* Begin *

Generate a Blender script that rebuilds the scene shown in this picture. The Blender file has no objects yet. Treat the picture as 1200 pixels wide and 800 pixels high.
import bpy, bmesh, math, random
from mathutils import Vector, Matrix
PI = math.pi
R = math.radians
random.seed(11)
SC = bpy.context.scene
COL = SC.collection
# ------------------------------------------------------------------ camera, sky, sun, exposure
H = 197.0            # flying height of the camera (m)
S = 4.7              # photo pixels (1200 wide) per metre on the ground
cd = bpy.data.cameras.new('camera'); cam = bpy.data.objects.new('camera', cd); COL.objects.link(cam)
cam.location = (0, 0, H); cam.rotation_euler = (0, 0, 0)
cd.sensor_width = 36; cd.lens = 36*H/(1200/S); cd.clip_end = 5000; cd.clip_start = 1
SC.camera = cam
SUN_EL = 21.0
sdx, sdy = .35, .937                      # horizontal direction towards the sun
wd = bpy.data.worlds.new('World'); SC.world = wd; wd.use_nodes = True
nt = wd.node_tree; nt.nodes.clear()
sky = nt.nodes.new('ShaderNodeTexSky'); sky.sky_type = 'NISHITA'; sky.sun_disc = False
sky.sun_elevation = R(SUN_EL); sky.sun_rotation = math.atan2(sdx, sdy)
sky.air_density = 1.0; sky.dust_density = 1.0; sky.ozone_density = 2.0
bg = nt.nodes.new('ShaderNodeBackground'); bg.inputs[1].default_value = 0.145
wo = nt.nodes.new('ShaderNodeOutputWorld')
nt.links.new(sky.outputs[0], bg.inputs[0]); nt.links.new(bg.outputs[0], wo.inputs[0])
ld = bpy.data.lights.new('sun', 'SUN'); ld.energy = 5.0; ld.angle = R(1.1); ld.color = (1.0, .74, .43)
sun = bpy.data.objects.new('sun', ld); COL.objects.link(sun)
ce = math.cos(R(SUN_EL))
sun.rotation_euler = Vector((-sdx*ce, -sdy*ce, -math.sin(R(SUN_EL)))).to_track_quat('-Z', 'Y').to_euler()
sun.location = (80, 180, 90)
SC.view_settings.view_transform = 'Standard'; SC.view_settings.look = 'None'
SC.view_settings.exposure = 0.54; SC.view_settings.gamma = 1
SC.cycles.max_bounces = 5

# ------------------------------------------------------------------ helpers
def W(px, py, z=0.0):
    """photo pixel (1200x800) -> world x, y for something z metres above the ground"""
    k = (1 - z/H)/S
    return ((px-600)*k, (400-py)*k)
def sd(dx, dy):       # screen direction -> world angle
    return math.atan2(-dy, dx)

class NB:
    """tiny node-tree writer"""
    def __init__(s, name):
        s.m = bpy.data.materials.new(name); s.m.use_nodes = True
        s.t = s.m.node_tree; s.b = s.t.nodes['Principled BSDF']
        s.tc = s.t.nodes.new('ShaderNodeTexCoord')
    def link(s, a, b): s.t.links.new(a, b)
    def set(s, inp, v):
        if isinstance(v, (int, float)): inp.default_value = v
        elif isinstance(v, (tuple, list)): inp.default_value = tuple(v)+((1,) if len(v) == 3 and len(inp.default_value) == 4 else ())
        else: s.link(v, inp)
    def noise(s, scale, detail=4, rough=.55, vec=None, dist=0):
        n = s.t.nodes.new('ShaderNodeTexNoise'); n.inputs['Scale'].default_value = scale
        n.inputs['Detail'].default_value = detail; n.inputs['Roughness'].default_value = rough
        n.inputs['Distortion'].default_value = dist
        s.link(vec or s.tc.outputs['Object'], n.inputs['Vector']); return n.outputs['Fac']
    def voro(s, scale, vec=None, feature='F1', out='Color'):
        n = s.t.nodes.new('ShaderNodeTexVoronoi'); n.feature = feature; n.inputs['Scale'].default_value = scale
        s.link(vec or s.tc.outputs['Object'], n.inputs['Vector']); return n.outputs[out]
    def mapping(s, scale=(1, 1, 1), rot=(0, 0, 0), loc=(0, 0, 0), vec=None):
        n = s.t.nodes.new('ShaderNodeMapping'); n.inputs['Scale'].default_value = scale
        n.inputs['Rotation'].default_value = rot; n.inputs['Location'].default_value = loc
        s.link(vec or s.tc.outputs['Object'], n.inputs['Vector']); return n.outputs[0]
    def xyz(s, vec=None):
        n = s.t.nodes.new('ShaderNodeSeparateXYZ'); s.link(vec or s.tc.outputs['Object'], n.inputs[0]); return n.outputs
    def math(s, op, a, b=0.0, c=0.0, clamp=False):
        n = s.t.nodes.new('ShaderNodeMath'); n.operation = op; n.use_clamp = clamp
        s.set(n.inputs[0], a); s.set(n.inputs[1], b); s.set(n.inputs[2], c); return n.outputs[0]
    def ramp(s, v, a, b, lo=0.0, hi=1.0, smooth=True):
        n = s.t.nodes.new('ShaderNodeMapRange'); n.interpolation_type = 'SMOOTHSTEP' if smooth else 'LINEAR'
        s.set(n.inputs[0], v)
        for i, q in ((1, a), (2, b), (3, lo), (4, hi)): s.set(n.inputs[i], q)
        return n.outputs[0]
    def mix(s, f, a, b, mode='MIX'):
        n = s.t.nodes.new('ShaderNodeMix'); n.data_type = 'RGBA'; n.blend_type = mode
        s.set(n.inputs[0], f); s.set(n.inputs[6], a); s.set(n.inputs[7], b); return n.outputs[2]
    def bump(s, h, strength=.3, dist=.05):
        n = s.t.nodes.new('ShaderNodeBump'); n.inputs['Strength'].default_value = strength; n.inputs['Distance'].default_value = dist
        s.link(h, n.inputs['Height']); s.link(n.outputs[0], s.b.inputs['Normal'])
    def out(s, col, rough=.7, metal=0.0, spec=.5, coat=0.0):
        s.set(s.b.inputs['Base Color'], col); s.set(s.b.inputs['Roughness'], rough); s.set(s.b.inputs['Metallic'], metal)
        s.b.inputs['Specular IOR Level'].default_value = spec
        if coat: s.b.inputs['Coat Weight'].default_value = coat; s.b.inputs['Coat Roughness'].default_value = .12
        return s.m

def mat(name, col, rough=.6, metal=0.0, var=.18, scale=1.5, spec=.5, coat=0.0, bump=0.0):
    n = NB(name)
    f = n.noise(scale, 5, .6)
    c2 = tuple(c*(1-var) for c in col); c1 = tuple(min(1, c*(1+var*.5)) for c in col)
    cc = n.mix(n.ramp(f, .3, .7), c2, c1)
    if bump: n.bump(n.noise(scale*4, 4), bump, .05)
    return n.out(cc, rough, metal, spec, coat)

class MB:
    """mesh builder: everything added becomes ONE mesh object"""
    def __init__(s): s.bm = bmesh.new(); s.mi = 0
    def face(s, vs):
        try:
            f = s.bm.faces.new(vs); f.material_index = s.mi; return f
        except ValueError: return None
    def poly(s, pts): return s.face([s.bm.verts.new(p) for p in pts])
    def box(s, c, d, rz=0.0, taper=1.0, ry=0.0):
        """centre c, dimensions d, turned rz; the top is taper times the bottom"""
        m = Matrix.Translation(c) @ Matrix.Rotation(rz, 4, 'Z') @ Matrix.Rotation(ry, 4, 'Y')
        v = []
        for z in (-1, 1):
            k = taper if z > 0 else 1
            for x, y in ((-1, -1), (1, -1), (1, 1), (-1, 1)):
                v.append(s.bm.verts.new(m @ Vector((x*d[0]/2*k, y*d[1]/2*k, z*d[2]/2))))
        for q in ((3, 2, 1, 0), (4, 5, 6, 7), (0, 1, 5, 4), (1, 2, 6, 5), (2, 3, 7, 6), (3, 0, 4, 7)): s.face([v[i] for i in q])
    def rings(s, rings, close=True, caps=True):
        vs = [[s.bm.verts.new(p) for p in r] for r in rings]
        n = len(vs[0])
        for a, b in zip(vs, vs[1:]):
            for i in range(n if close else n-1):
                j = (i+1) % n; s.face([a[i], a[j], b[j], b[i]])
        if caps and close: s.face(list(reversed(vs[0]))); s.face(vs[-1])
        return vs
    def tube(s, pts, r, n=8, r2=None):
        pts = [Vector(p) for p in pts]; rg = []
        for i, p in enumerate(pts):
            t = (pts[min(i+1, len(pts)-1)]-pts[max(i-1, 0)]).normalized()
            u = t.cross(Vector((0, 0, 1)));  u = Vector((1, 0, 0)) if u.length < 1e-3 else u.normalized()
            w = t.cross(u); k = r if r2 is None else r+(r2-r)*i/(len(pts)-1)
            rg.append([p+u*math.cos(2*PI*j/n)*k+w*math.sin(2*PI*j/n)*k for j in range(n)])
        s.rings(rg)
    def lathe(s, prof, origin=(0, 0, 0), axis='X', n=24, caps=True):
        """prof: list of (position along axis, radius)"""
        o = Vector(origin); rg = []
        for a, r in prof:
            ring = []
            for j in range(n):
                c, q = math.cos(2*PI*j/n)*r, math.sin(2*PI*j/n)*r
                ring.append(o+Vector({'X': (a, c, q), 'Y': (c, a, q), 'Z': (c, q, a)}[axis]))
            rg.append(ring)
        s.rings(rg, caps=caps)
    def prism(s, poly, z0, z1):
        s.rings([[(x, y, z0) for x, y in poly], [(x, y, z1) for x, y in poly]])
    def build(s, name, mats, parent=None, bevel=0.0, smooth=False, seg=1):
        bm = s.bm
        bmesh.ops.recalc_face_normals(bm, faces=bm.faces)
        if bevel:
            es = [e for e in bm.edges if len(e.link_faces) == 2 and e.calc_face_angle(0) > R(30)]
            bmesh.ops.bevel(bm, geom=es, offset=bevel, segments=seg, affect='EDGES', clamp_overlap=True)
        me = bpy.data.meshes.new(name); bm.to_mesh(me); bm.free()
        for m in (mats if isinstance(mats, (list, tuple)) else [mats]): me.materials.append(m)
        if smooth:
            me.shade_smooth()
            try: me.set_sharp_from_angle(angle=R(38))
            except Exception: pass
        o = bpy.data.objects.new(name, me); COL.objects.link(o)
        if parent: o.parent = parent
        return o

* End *

*Written exercise*: Make a list of all lines in the data that contain "objects".

*Result of the exercise*:
Generate a Blender script that rebuilds the scene shown in this picture. The Blender file has no objects yet. Treat the picture as 1200 pixels wide and 800 pixels high.
cd = bpy.data.cameras.new('camera'); cam = bpy.data.objects.new('camera', cd); COL.objects.link(cam)
sun = bpy.data.objects.new('sun', ld); COL.objects.link(sun)
        o = bpy.data.objects.new(name, me); COL.objects.link(o)